I am looking to buy a new eyepiece for my 10" f/7.2 truss dob build. 95% of the time this will be used for planetary viewing. I thought I was beginning to understand how the FL to FOV relationship effected the view at the eyepiece however, after using a eyepiece simulator now I'm not so sure. The way I thought I understood it any given eyepiece of the same FL would produce the same size image and the FOV determined how much dark space was around the image. Also, again the way I was thinking about it, a larger FOV would have a larger sweet spot.
Using the eyepiece simulator what I found was as the FOV increased the image got smaller.
For Example:
The image in a 8mm eyepiece at 228.5 magnification with a 100 degree FOV looked very small
The image in a 8mm eyepiece at 228.5 magnification with a 72 degree FOV looked bigger than the 72 FOV
The image in a 8mm eyepiece at 228.5 magnification with a 50 degree FOV looked looked the biggest
All 3 eyepieces had the same magnification yet the size of the images were all different.

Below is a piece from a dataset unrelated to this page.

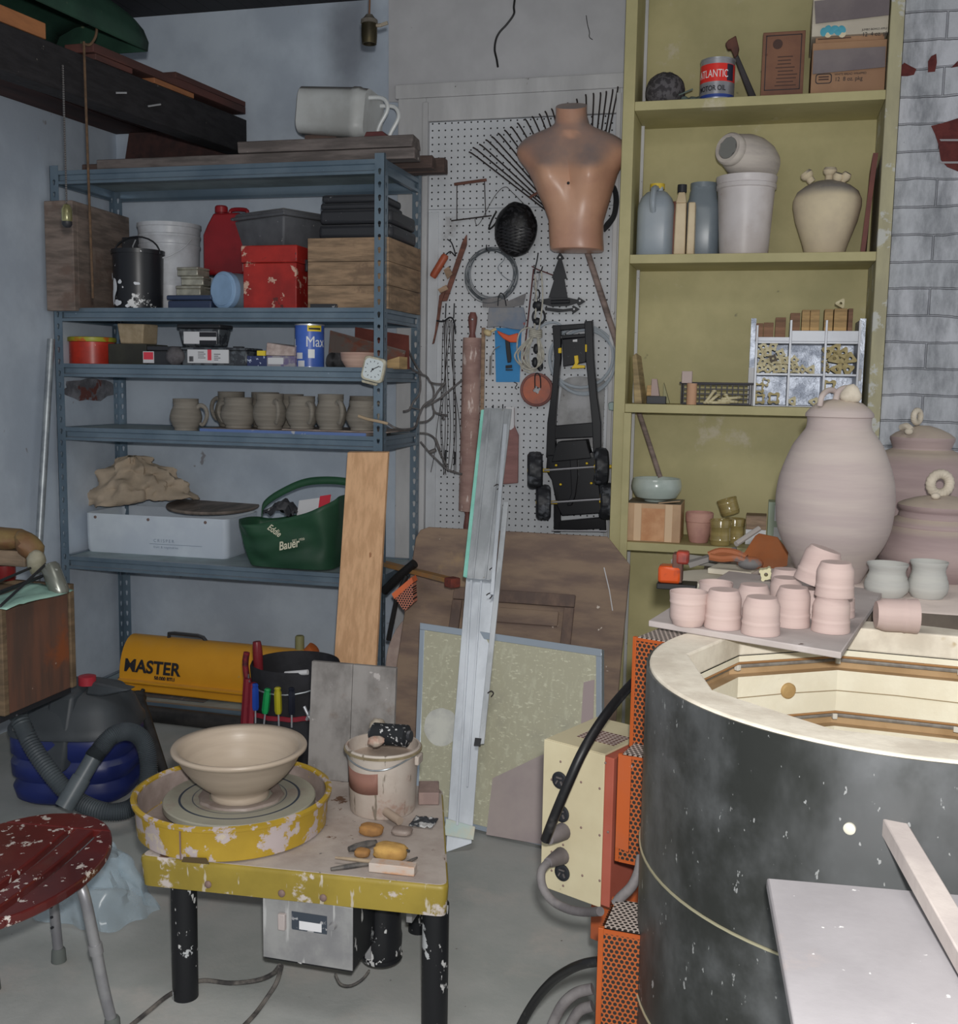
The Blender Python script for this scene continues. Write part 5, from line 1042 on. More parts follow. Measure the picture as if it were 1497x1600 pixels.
# tilted pot lying in the bucket mouth
m_bisq=M('bisque_grey',P(128,122,116,'b'),.85,c2=P(114,108,104,'b'),ns=4,st=(1,1,6))
m_bisd=M('bisque_dusty',P(138,128,108,'b'),.85,c2=P(124,114,98,'b'),ns=4,dust=P(86,82,80,'b'),dz=(.2,.75),da=.9)
mouth=onY(1137,231,4.35); back=onY(1187,257,4.53); ax=(back-mouth).normalized(); rm=sz(25,mouth)
t=thing('pot','grey bisque pot with a broken mouth lying tilted on the white bucket','pot',tuple(onY(1160,278,4.46)))
L=sz(88,mouth)
MB().lathe([(rm*.62,.02),(rm*.68,0),(rm*.9,0),(rm*1.0,.008),(rm*1.02,.025),(rm*.98,.035),(rm*1.12,.05),(rm*1.42,.11),(rm*1.5,.16),(rm*1.42,.21),(rm*1.2,.25),(0,.25)],44,mouth,ax).build('body',m_bisq,t)
cx_,cy_,_=frame(ax); ragged=[]
for i in range(24):
    a=2*PI*i/24; q=rm*(.64+.16*nz((math.cos(a)*2,math.sin(a)*2,4),1.6)); ragged.append(mouth+ax*-.001+cx_*(q*math.cos(a))+cy_*(q*math.sin(a)))
MB().prism(ragged,ax*.012).build('broken_opening',M('dull_grey_inside',P(80,80,78,'b'),.9),t,smooth=0)
# bulbous vase with knobs
x,r,h=can(1236,1340,287,4.48,S2)
t=thing('vase','pale bulbous vase with small spouts around its closed shoulder on the jug shelf','vase',(x,4.48,S2))
MB().lathe([(0,0),(r*.57,0),(r*.58,.006),(r*.66,h*.16),(r*.9,h*.48),(r*.99,h*.68),(r*.985,h*.77),(r*.88,h*.88),(r*.66,h*.96),(r*.4,h*1.02),(r*.2,h*1.04),(0,h*1.04)],48,(x,4.48,S2)).build('body',m_bisd,t)
for px,py,s in ((1262,272,1.1),(1297,266,1.15),(1309,275,.9),(1321,274,.8)):
    b=onY(px,py+3,4.44 if px>1300 else 4.47); k=.022*s
    MB().lathe([(k*.62,-.03),(k*.62,-.012),(k*.95,-.004),(k*1.05,.008),(k*.8,.018),(0,.02)],18,b,(b-Vector((x,4.48,b.z-.1))).normalized()).build('spout',m_bisd,t)
# dark red board leaning against the right side
solo(MB().hexa([(BX1-.055,4.37,S2),(BX1-.038,4.37,S2),(BX1-.014,4.62,S2),(BX1-.03,4.62,S2)],[(BX1-.03,4.37,S2+.36),(BX1-.012,4.37,S2+.36),(BX1-.004,4.62,S2+.33),(BX1-.02,4.62,S2+.33)]),'red_board',M('dark_red_board',P(72,38,32,'b'),.6,c2=P(56,30,28,'b'),ns=6),'narrow dark red board leaning at the right end of the jug shelf','board',smooth=0)
# --- third shelf
z=S3
m_wb=wood('light_wood_block',128,104,70); m_wd=wood('brown_wood_block',92,68,52)
# wedge-shaped sticks and blocks at the left end
solo(MB().hexa([(Xat(991,4.4,z),4.4,z),(Xat(1003,4.4,z),4.4,z),(Xat(1012,4.5,z),4.5,z),(Xat(1000,4.5,z),4.5,z)],[(Xat(984,4.4,z),4.43,Zat(556,-.5,4.4)),(Xat(990,4.4,z),4.43,Zat(551,-.5,4.4)),(Xat(997,4.4,z),4.47,Zat(556,-.5,4.4)),(Xat(990,4.4,z),4.47,Zat(560,-.5,4.4))]),'wooden_wedge',wood('tan_wedge',112,98,72),'tall tan wooden wedge leaning at the left end of the stilt shelf','wedge',bevel=.002)
x0,x1,zt=dims(1010,1040,619,4.39,z); solo(MB().bx(x0,x1,4.39,4.45,z,zt),'black_block',m_dark,'small black block at the left end of the stilt shelf','block',bevel=.002)
for l,r_,tp,dx,m_,lab in ((1010,1018,602,0,m_wb,'small light block standing on the black block, left one'),(1017,1030,592,4,M('pink_block',P(112,98,94,'b'),.8),'pinkish pointed wedge standing on the black block')):
    x0,x1,zt2=dims(l,r_,tp,4.40,zt); solo(MB().hexa([(x0,4.40,zt+.0006),(x1,4.40,zt+.0006),(x1,4.44,zt+.0006),(x0,4.44,zt+.0006)],[(x0,4.41,zt2),(x1-dx*.003,4.41,zt2),(x1-dx*.003,4.43,zt2),(x0,4.43,zt2)]),'wood_chip',m_,lab,'block',bevel=.0015)
solo(MB().prism([onY(1036,630,4.42),onY(1046,630,4.42),onY(1037,598,4.43)],(0,.03,0)),'wood_chip',M('grey_green_card',P(98,96,72,'b'),.7),'thin upright triangular chip right of the black block','chip',smooth=0)
# black mesh basket
x0=Xat(1063,4.42,z); x1=Xat(1174,4.42,z); zt=Zat(599,(x0+x1)/2,4.42)
t=thing('basket','black plastic mesh basket on the stilt shelf','basket',((x0+x1)/2,4.47,z))
m_bask=M('black_basket',P(24,22,28,'b'),.5)
def bar(nm,a,b,r=.0035): MB().tube([a,b],r,6).build(nm,m_bask,t)
n=12
for i in range(n+1): f=i/n; MB().bx(x0+.01+(x1-x0-.02)*f-.0022,x0+.01+(x1-x0-.02)*f+.0022,4.425,4.429,z+.004,zt).build('front_bar',m_bask,t,smooth=0)
for k in range(5): MB().bx(x0+.008,x1-.008,4.424,4.430,z+.004+(zt-z)*k/4.6,z+.009+(zt-z)*k/4.6).build('cross_bar',m_bask,t,smooth=0)
MB().bx(x0-.006,x1+.006,4.415,4.427,zt-.004,zt+.004).build('rim',m_bask,t,bevel=.002); MB().bx(x0-.006,x1+.006,4.55,4.562,zt-.004,zt+.004).build('rim',m_bask,t,bevel=.002)
for xx in (x0,x1-.004): MB().bx(xx,xx+.004,4.427,4.555,z+.001,zt).build('end_wall',m_bask,t,smooth=0)
MB().bx(x0+.004,x1-.004,4.43,4.55,z+.001,z+.004).build('bottom',m_bask,t,smooth=0)
x0b,x1b,ztb=dims(1072,1088,599,4.395,z)
t=thing('cork_stick','upright pinkish wooden peg with a paler square block on top before the basket','peg',((x0b+x1b)/2,4.405,z)); MB().lathe([(0,0),((x1b-x0b)/2,0),((x1b-x0b)/2,ztb-z),(0,ztb-z)],16,((x0b+x1b)/2,4.405,z)).build('peg',M('pink_peg',P(126,98,78,'b'),.7),t)
zq=Zat(580,x0b,4.405); MB().bx(Xat(1064,4.405,z),Xat(1080,4.405,z),4.395,4.425,ztb+.0005,zq).build('square_block',M('pale_block',P(120,108,104,'b'),.7),t,bevel=.002)
m_stilt=M('cream_stilt',P(136,130,108,'b'),.7,c2=P(116,108,84,'b'),ns=30); m_stilt2=M('tan_stilt',P(118,108,78,'b'),.7,c2=P(98,88,60,'b'),ns=30)
def post(nm,a,b,lab):
    t=solo(MB().tube([a,b],.006,8).ball(a,(.010,.010,.006),10,6).ball(b,(.010,.010,.006),10,6),nm,m_stilt,lab,'kiln stilt',group='dumb-bell stilts before the basket')
for i,(a,b,c_,d_) in enumerate(((1102,630,1116,612),(1107,630,1122,618),(1110,630,1138,630),(1125,627,1150,629),(1134,618,1142,629),(1130,624,1155,622))):
    post('kiln_stilt',onY(a,b-1,4.39+.004*i),onY(c_,d_-1,4.395+.004*i),'thin cream dumb-bell shaped kiln stilt in the jumble before the black basket')
# organiser of stilts: three columns
XO=[Xat(a,4.40,z) for a in (1178,1230,1285,1337)]; yo=4.40; yd=4.60
m_org=M('white_organiser_plastic',P(140,142,148,'b'),.4,c2=P(128,130,136,'b'),ns=4)
m_foil=M('silver_foil_back',P(104,108,116,'b'),.36,metal=.6,bump=.6,bs=60,c2=P(66,70,78,'b'),ns=18)
zr=[z,Zat(585,XO[1],yo),Zat(535,XO[1],yo),Zat(500,XO[1],yo)]
t=thing('stilt_organiser','white and silver compartment organiser holding kiln stilts and wood blocks','organiser',((XO[0]+XO[3])/2,4.5,z))
for i,xx in enumerate(XO): MB().bx(xx-.004,xx+.004,yo,yd,z,zr[3] if i else zr[3]-.02).build('upright',m_org,t,bevel=.001)
for k in (0,1,2): 
    for i in range(3): MB().bx(XO[i]+.0045,XO[i+1]-.0045,yo,yd,zr[k]-(0 if k==0 else .004),zr[k]+.004).build('divider',m_org,t,bevel=.001)
for i in range(3):
    zf=zr[2]+(.02 if i==0 else .045); MB().bx(XO[i]+.0045,XO[i+1]-.0045,yo+.001,yo+.006,zr[2]+.0045,zf).build('tray_front',m_org,t,bevel=.001)
    MB().bx(XO[i]+.0045,XO[i+1]-.0045,yd-.005,yd,z+.004,zr[2]).build('back',m_foil,t,smooth=0)
MB().bx(XO[0]-.026,XO[0]-.006,4.50,4.505,z,zr[3]+.012).build('foil_wing',m_foil,t,smooth=0); MB().bx(XO[3]+.006,XO[3]+.028,4.50,4.505,z,zr[3]+.012).build('foil_wing',m_foil,t,smooth=0)
MB().bx(XO[0]-.027,XO[0]-.006,4.47,4.49,z,zr[1]+.025).build('label_tab',m_label,t,smooth=0); MB().bx(XO[3]+.006,XO[3]+.020,4.47,4.49,zr[1]-.02,zr[1]+.025).build('label_tab',m_label,t,smooth=0)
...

I'm wondering if the eyepiece simulator is reducing the image when a larger FOV eyepiece is used in order to accurately show the amount of black space around the image or if the image is actually smaller and I just don't understand how eyepieces work.
Questions:
Does the FOV effect the physical size of the object projected in the eyepiece i.e. does the physical size of an image decrease as the FOV increases?